In many ways, this is hardly surprising. We something of the same evolution of hatred among the American extreme-right when American Nazi Party leader George Lincoln Rockwell dropped prejudice against Catholics and southern Europeans in favour of a unified bloc of "white power" confronting the "black power" of the Black Panthers. David Duke, the Louisiana KKK leader and one-time Republican candidate for governor, went further, ditching the hood or stormtrooper uniforms for business suits and sound bytes. The Belgians now seem, unlike Duke, who's still an outspoken anti-Semite, to go further. As a result, they seem to be succeeding in their quest for respectability, as the Italian neo-fascists did earlier before entering government.

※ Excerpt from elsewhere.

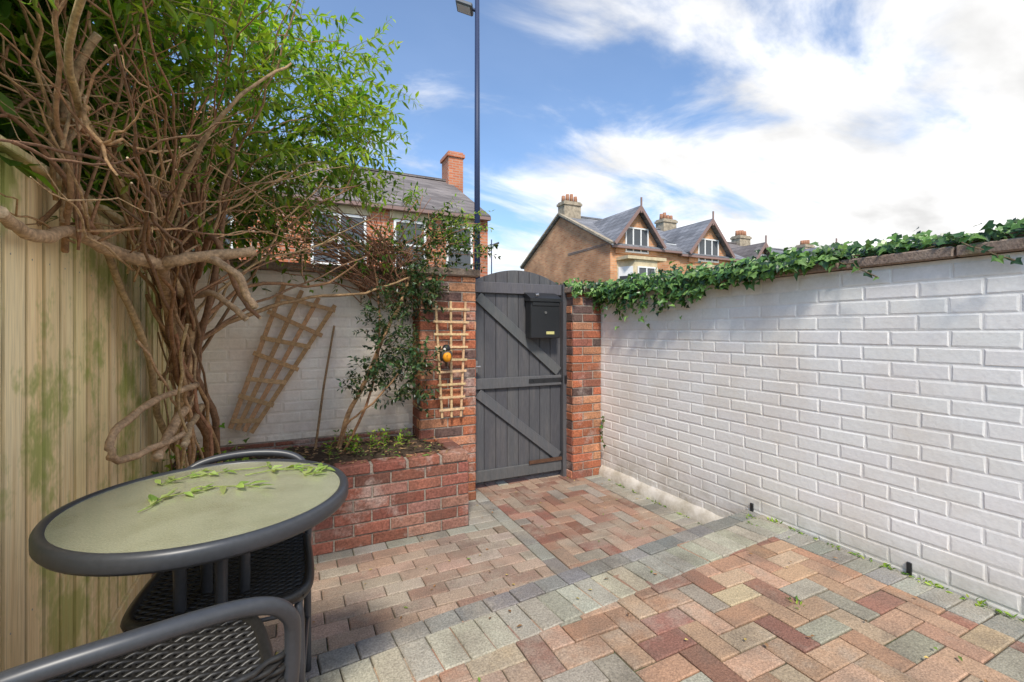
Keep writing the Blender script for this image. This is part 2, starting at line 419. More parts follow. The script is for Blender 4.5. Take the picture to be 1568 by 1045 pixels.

The British neo-nazis, in the shape of the BNP, seem to be the dimmer pupils in the class. In spite of the efforts of Cambridge law graduate Nick Griffin, the party is still the refuge of skinheads and neo-nazis, hiding behind an imperfect disguise. One Irish guy I know was nearly killed in a random attack by a group of party activists who abducted and tried to murder him by throwing him off a bridge after asking him the time in an east London High Street. The mask slipped again recently when a party candidate was convicted of stockpiling weapons for a race war after being turned in by his wife.
The BNP seems to have a number of Jewish members, including some councilors, and an activist that I meet at Birkbeck College, who assured me that I would be welcome to co-operate as a "European". I was and remain unconvinced.
Still, it wouldn't surprise me if there were more British Jews in the BNP than in Neturei Karta, the anti-Zionist religious extremists who got so much press for their visit, in the company of David Duke himself, to Tehran's Holocaust denial conference recently after being feted, bizarrely, by elements of the left as some sort of moral exemplars representing the true universalist spirit of Judaism, presumably for burning down video stores that rent DVDs of Free Willy.